Thursday, July 4, 2013

Words for Wednesday: Blood Meridian



Right now in book club we are reading Blood Meridian by Cormac McCarthy.  It is a great book, even made the Time Magazine list of 100 best books written in the English Language from 1922-2005.  But oh man is it a book that takes forever to read.  It is filled with tons and tons of run-on sentences and is very similar to reading Faulkner.  If I were in uni I am sure this book would really have me going, but with my current life of job and baby, it is slow going.  However, I still reccommend it if you have time at work or are looking for a slight challenge.

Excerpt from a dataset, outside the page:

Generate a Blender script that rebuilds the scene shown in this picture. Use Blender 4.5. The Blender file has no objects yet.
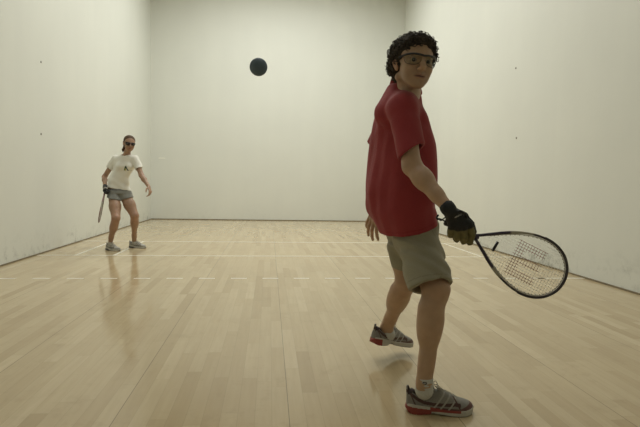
import bpy, math, random
import numpy as np
from mathutils import Vector, Matrix

random.seed(7)
rng = np.random.default_rng(7)
scene = bpy.context.scene
col = scene.collection

# ------------------------------------------------------------------ camera
CAM = np.array([2.957, -13.226, 0.985])
FPX = 511.7
PIT, YAW, ROL = .0593, .0997, -.0181
_cy, _sy = math.cos(YAW), math.sin(YAW)
_f = np.array([_sy*math.cos(PIT), _cy*math.cos(PIT), -math.sin(PIT)])
_r = np.array([_cy, -_sy, 0.0])
_d = np.cross(_f, _r)
CR = math.cos(ROL)*_r + math.sin(ROL)*_d
CD = -math.sin(ROL)*_r + math.cos(ROL)*_d
CF = _f


def U(x, y, d):
    """world point seen in direction (x, y) of a 640x427 frame at distance d along the view"""
    return CAM + d*(CF + (x-320)/FPX*CR + (y-213.5)/FPX*CD)


cam_data = bpy.data.cameras.new('camera')
cam_data.sensor_fit = 'HORIZONTAL'
cam_data.sensor_width = 36
cam_data.lens = FPX/640*36
cam_data.clip_start = .05
cam = bpy.data.objects.new('camera', cam_data)
col.objects.link(cam)
cam.matrix_world = Matrix(((CR[0], -CD[0], -CF[0], CAM[0]), (CR[1], -CD[1], -CF[1], CAM[1]),
                           (CR[2], -CD[2], -CF[2], CAM[2]), (0, 0, 0, 1)))
scene.camera = cam

# ------------------------------------------------------------------ world, light, exposure
world = bpy.data.worlds.new('world')
world.use_nodes = True
world.node_tree.nodes['Background'].inputs[0].default_value = (.05, .05, .045, 1)
world.node_tree.nodes['Background'].inputs[1].default_value = 1
scene.world = world
scene.view_settings.view_transform = 'Standard'
scene.view_settings.look = 'None'
scene.view_settings.gamma = 1
scene.view_settings.exposure = 0.0
scene.view_settings.use_curve_mapping = False

RW, RL, RH = 6.4, 14.6, 6.45          # court width, length, height (front wall at y = 0)
LIGHTS = [(x, y) for y in (-2.7, -5.9, -9.8) for x in (2.3, 4.1)]
for (x, y) in LIGHTS:
    ld = bpy.data.lights.new('court_lamp', 'AREA')
    ld.shape = 'RECTANGLE'
    ld.size, ld.size_y = 1.2, .9
    ld.energy = {-2.7: 72, -5.9: 60, -9.8: 23}[y]
    ld.spread = math.radians(164)
    ld.color = (1.0, 1.0, .965)
    lo = bpy.data.objects.new('court_lamp', ld)
    lo.location = (x, y, RH-.12)
    col.objects.link(lo)


# ------------------------------------------------------------------ materials
def new_mat(name):
    m = bpy.data.materials.new(name)
    m.use_nodes = True
    nt = m.node_tree
    return m, nt, nt.nodes['Principled BSDF']


class NB:
    """tiny node-building helper"""
    def __init__(s, nt): s.nt = nt
    def n(s, t, **kw):
        nd = s.nt.nodes.new(t)
        for k, v in kw.items(): setattr(nd, k, v)
        return nd
    def link(s, a, b): s.nt.links.new(a, b)
    def setin(s, sock, v):
        if hasattr(v, 'is_output') or isinstance(v, bpy.types.NodeSocket): s.link(v, sock)
        else: sock.default_value = v
    def m(s, op, a, b=None, c=None, clamp=False):
        nd = s.n('ShaderNodeMath', operation=op, use_clamp=clamp)
        s.setin(nd.inputs[0], a)
        if b is not None: s.setin(nd.inputs[1], b)
        if c is not None: s.setin(nd.inputs[2], c)
        return nd.outputs[0]
    def mix(s, f, a, b, mode='MIX'):
        nd = s.n('ShaderNodeMix', data_type='RGBA', blend_type=mode)
        s.setin(nd.inputs[0], f); s.setin(nd.inputs[6], a); s.setin(nd.inputs[7], b)
        return nd.outputs[2]
    def noise(s, vec, scale, detail=3, rough=.5):
        nd = s.n('ShaderNodeTexNoise')
        if vec is not None: s.link(vec, nd.inputs['Vector'])
        nd.inputs['Scale'].default_value = scale
        nd.inputs['Detail'].default_value = detail
        nd.inputs['Roughness'].default_value = rough
        return nd.outputs[0]
    def mapr(s, v, a, b, c=0, d=1):
        nd = s.n('ShaderNodeMapRange')
        s.setin(nd.inputs[0], v)
        for i, x in enumerate((a, b, c, d)): nd.inputs[i+1].default_value = x
        return nd.outputs[0]


def plain(name, colr, rough=.6, spec=.5, metal=0, noise=0, nscale=60, bump=0, bscale=300, sheen=0):
    m, nt, p = new_mat(name)
    b = NB(nt)
    p.inputs['Roughness'].default_value = rough
    p.inputs['Specular IOR Level'].default_value = spec
    p.inputs['Metallic'].default_value = metal
    p.inputs['Sheen Weight'].default_value = sheen
    co = b.n('ShaderNodeTexCoord').outputs['Object']
    c = (*colr, 1)
    if noise:
        c2 = tuple(min(1, x*(1-noise)) for x in colr)+(1,)
        c3 = tuple(min(1, x*(1+noise)) for x in colr)+(1,)
        b.link(b.mix(b.mapr(b.noise(co, nscale), .3, .7), c2, c3), p.inputs['Base Color'])
    else:
        p.inputs['Base Color'].default_value = c
    if bump:
        bp = b.n('ShaderNodeBump')
        bp.inputs['Strength'].default_value = bump
        bp.inputs['Distance'].default_value = .001
        b.link(b.noise(co, bscale), bp.inputs['Height'])
        b.link(bp.outputs[0], p.inputs['Normal'])
    return m


def tinted(name, rough=.6, spec=.5, noise=.08, nscale=60, sub=0, bump=0, bscale=400, sheen=0):
    """material whose pigment comes from the mesh attribute 'tint'"""
    m, nt, p = new_mat(name)
    b = NB(nt)
    at = b.n('ShaderNodeAttribute', attribute_name='tint')
    co = b.n('ShaderNodeTexCoord').outputs['Object']
    fac = b.mapr(b.noise(co, nscale), .3, .7, 1-noise, 1+noise)
    vm = b.n('ShaderNodeVectorMath', operation='SCALE')
    b.link(at.outputs['Color'], vm.inputs[0]); b.link(fac, vm.inputs['Scale'])
    b.link(vm.outputs[0], p.inputs['Base Color'])
    p.inputs['Roughness'].default_value = rough
    p.inputs['Specular IOR Level'].default_value = spec
    p.inputs['Sheen Weight'].default_value = sheen
    if sub:
        p.inputs['Subsurface Weight'].default_value = sub
        p.inputs['Subsurface Radius'].default_value = (.012, .005, .003)
        p.inputs['Subsurface Scale'].default_value = 1
    if bump:
        bp = b.n('ShaderNodeBump')
        bp.inputs['Strength'].default_value = bump
        bp.inputs['Distance'].default_value = .001
        b.link(b.noise(co, bscale), bp.inputs['Height'])
        b.link(bp.outputs[0], p.inputs['Normal'])
    return m


def wall_material():
    m, nt, p = new_mat('court_wall_paint')
    b = NB(nt)
    tc = b.n('ShaderNodeTexCoord').outputs['Object']
    sep = b.n('ShaderNodeSeparateXYZ'); b.link(tc, sep.inputs[0])
    z = sep.outputs[2]
    big = b.mapr(b.noise(tc, .9, 4), .3, .7)
    base = b.mix(big, (.72, .735, .675, 1), (.755, .77, .705, 1))
    # vertical faint roller streaks
    mp = b.n('ShaderNodeMapping'); mp.inputs['Scale'].default_value = (3, 3, .25); b.link(tc, mp.inputs[0])
    st = b.mapr(b.noise(mp.outputs[0], 1.2, 5), .35, .7)
    base = b.mix(b.m('MULTIPLY', st, .35), base, (.70, .715, .66, 1))
    # scuffs and dirt along the foot of the walls
    foot = b.mapr(z, 0, .55, 1, 0)
    foot = b.m('POWER', foot, 2.2)
    sc = b.mapr(b.noise(tc, 9, 8, .65), .5, .68)
    sc2 = b.mapr(b.noise(tc, 1.3, 3), .42, .62)
    dirt = b.m('MULTIPLY', b.m('MULTIPLY', foot, sc), b.m('ADD', b.m('MULTIPLY', sc2, .7), .12), clamp=True)
    yf = b.mapr(sep.outputs[1], -.3, -.01, 1, .22)
    dirt = b.m('MULTIPLY', dirt, yf)
    c = b.mix(dirt, base, (.20, .21, .18, 1))
    # ball marks
    vo = b.n('ShaderNodeTexVoronoi'); b.link(tc, vo.inputs['Vector']); vo.inputs['Scale'].default_value = 1.7
    spot = b.mapr(vo.outputs['Distance'], .0, .03, 1, 0)
    c = b.mix(b.m('MULTIPLY', spot, .25), c, (.5, .5, .43, 1))
    b.link(c, p.inputs['Base Color'])
    p.inputs['Roughness'].default_value = .55
    p.inputs['Specular IOR Level'].default_value = .25
    bp = b.n('ShaderNodeBump'); bp.inputs['Strength'].default_value = .25; bp.inputs['Distance'].default_value = .004
    b.link(b.noise(tc, 14, 6), bp.inputs['Height']); b.link(bp.outputs[0], p.inputs['Normal'])
    return m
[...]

Here is what Wiki says about the book, as far as a plot summary...
The majority of the narrative follows a teenager referred to only as "the kid," with the bulk of the text devoted to his experiences with the Glanton gang, a historical group of scalp hunters who massacred Native Americans and others in the United States–Mexico borderlands from 1849 to 1850 for bounty, pleasure, and eventually out of sheer compulsion. The role of antagonist is gradually filled by Judge Holden, a large, intelligent man depicted as entirely devoid of body hair and philosophically emblematic of the eternal and all-encompassing nature of war.

I will say that this book definitely opens up my mind to how bad people in the west literally had it in when settling America.  This is the complete opposite of the Little House books and can be hard to read due to its frank depictions of violence and suffering.  While reading the first part of this book I had a horrible cold and cough and I could really "feel" the scenes where the boy and a friend were wandering through the dessert.

I will also add that this book opened my mind to the idea of Mexicans fighting with Native Americans.  I mean, it should be obvious that of course the Mexicans had skirmishes with native peoples, but for some reason that whole idea had never entered my mind before.  I must also say that it is interesting to read this book and see the Mexicans as the ones with civilization while the Americans of the west are considered an unorganized, uncivilized bunch.

I haven't finished the book but just thought I would bring it up in case anyone is looking to flesh out their summer reading list.  It is a hard book, but really the type of thing that is good for me to read once in awhile.  I am ashamed at how lazy the world has become in regards to language.  Our vocabulary is becoming extinct and there is no excuse for me to be having to look up two words from every page on this book (I wouldn't go through the trouble but on the kindle you just highlight the word and the meaning comes up).